Jak donosi RÚV, podnoszenie się skorupy ziemskiej i gromadzenie się magmy pod Svartsengi na półwyspie Reykjanes trwa nadal, więc doświadczenie wskazuje, że prawdopodobnie dojdzie do kolejnej erupcji. Następny wybuch wulkanu w w rzędzie kraterów Sundhnúksgígar może być o 30% silniejszy niż ostatni, który był jak dotąd największym w tym cyklu aktywności wulkanicznej.
Od czasu wypiętrzenia skorupy ziemskiej i rozpoczęcia aktywności sejsmicznej jesienią 2023 r. na tym obszarze doszło do sześciu erupcji. Ostatnia z nich, pochodząca z siedmiokilometrowej szczeliny. Magma, która wydobyła się ze szczeliny, miała objętość 60 milionów metrów sześciennych i pokryła 16 kilometrów kwadratowych powierzchni.
Benedikt Ófeigsson, ekspert Islandzkiego Instytutu Meteorologii, powiedział, że w świetle ostatnich wydarzeń następna erupcja może być jeszcze większa. Jest to jednak trudne do przewidzenia ze względu na wiele zmiennych. „Jeśli trendy się utrzymają, kolejna erupcja może być o około 30% silniejsza niż poprzednia, osiągając nawet 80 milionów metrów sześciennych objętości magmy” – stwierdził Benedikt.
Objętość magmy nie jest jednak dobrym predyktorem wielkości pola lawowego, które po sobie pozostawia. Decydującym czynnikiem jest również siła początkowej erupcji. „To zależy od miejsca wypływu” – powiedział Benedikt. „Jeśli znajduje się na płaskim terenie lub na wzniesieniu, lawa może pokonać długą drogę. Ale jeśli miejsce erupcji znajduje się w dolinie, lawa będzie się w niej gromadzić”.

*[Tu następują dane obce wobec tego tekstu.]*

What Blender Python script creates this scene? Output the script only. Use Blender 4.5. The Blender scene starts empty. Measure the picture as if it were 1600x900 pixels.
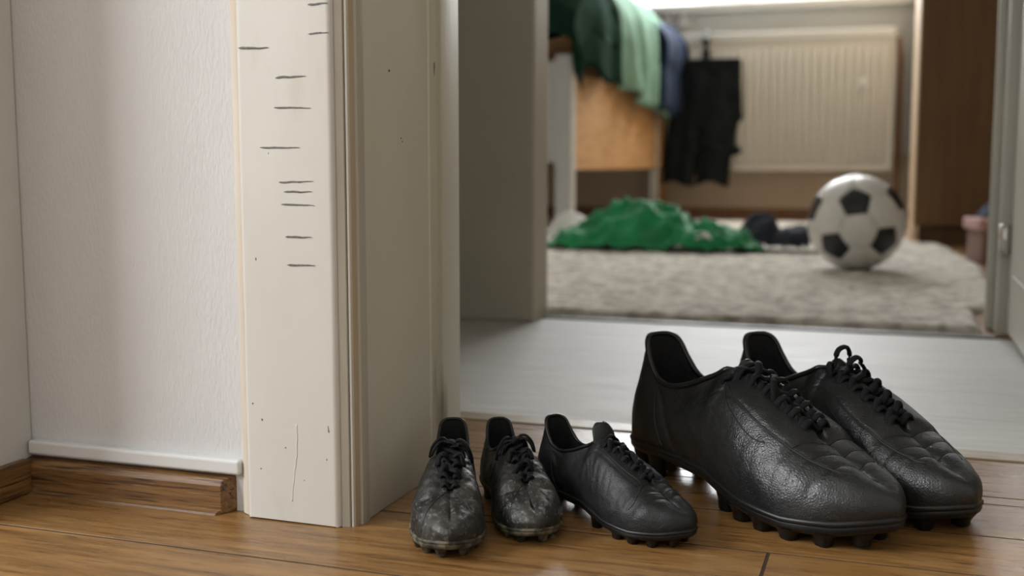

Eksperci ostrzegają, że erupcja na północy obszaru może zagrozić drodze Reykjanesbraut, arterii komunikacyjnej łączącej międzynarodowe lotnisko Keflavík ze stolicą. „Zasięg pola lawy może być duży, ale Reykjanesbraut jest dość daleko, a po drodze jest jeszcze dolina” – powiedział Benedikt. „Musiałaby nastąpić bardzo duża erupcja, aby lawa wypełniła tę dolinę i popłynęła dalej na północ. Jest to mało prawdopodobne, choć nie niemożliwe”.
W miarę trwania tego cyklu aktywności wulkanicznej między każdą kolejną erupcją mija coraz więcej czasu. „Musimy założyć, że od momentu, w którym zaczniemy ostrzegać, że erupcja jest bliska, do jej faktycznego rozpoczęcia mogą minąć tygodnie, a ten okres oczekiwania wydaje się wydłużać z każdym wydarzeniem” – stwierdził Benedikt.